You negotiate every day, even if you do not realize it. When you discuss your vacation dates with your boss, when you convince your partner to try a new restaurant, when you haggle over the price of a car. But what exactly is negotiation? Is it the art of manipulation, or rather the skill of building agreements?
Negotiation is a process aimed at reaching agreement between parties that have partially shared and partially divergent interests. This is the definition I have used throughout 25 years of practice, and it holds true regardless of context.
Three key elements of negotiation
Every negotiation, from a salary discussion to an international contract, rests on three fundamental elements. If even one is missing, it is not a negotiation.
1. Multiple parties
Negotiation requires at least two parties. There can be more: in commercial negotiations, buyers, sellers, intermediaries, and advisors often participate. The essential point is that each party has the right to express its interests and needs.
An internal debate of “should I buy this or not” is not a negotiation. Negotiation begins the moment someone with a different point of view sits at the table.
2. Differing interests and goals
If both parties wanted exactly the same thing, there would be nothing to discuss. Negotiation exists because the interests of the parties differ. A seller wants a higher price; a buyer wants a lower one. An employee wants a raise; the employer wants to maintain the budget.
But differing interests are only the beginning. The true art of negotiation lies in uncovering the motivation behind the other party’s demands. Why do they want that specific amount? What is truly important to them? Answering these questions opens the door to creative solutions.
Do not negotiate positions. Negotiate interests. Behind every demand lies a need, and behind every need lies a story.
3. Interdependence
The third element is interdependence, the belief that cooperation will produce better results than acting alone. If you can achieve your goal without the other party, you do not need to negotiate.
Interdependence means that both parties have something the other needs. A seller has a product; a buyer has money. An employer offers a position; an employee offers competence. This mutual need creates space for agreement.

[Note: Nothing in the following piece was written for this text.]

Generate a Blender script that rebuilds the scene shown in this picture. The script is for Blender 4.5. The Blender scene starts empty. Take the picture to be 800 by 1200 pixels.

Read also: Negotiation Basics
The 5 fundamental attitudes that form the foundation of every negotiation
What negotiation is not
Understanding what negotiation is not is just as important as understanding what it is:
- Negotiation is not manipulation — the goal is an agreement that benefits both sides, not deceiving your counterpart
- Negotiation is not an argument — emotions are natural, but they should not replace rational reasoning
- Negotiation is not a zero-sum game — one party’s gain does not have to mean the other’s loss
- Negotiation is not improvisation — the best negotiators prepare thoroughly for every conversation
Why understanding the definition matters
Understanding the nature of negotiation changes the way you approach it. When you know that negotiation is built on interdependence, you stop seeing the other party as an enemy. When you understand that differing interests are a prerequisite, you begin to seek out those differences, because they are what open the door to creative solutions.
Related article: The Negotiation Process
A step-by-step overview of the six stages of every negotiation
Summary
Negotiation is the process of reaching agreement between parties with distinct yet interdependent interests. Three elements — multiple parties, differing goals, and interdependence — define every negotiation situation. Understanding this definition is the first step toward negotiating more effectively.
Quick win: Before your next important conversation, ask yourself three questions: Who is the other party? How do our interests differ? Why do we need each other? The answers will give you a solid foundation for the discussion.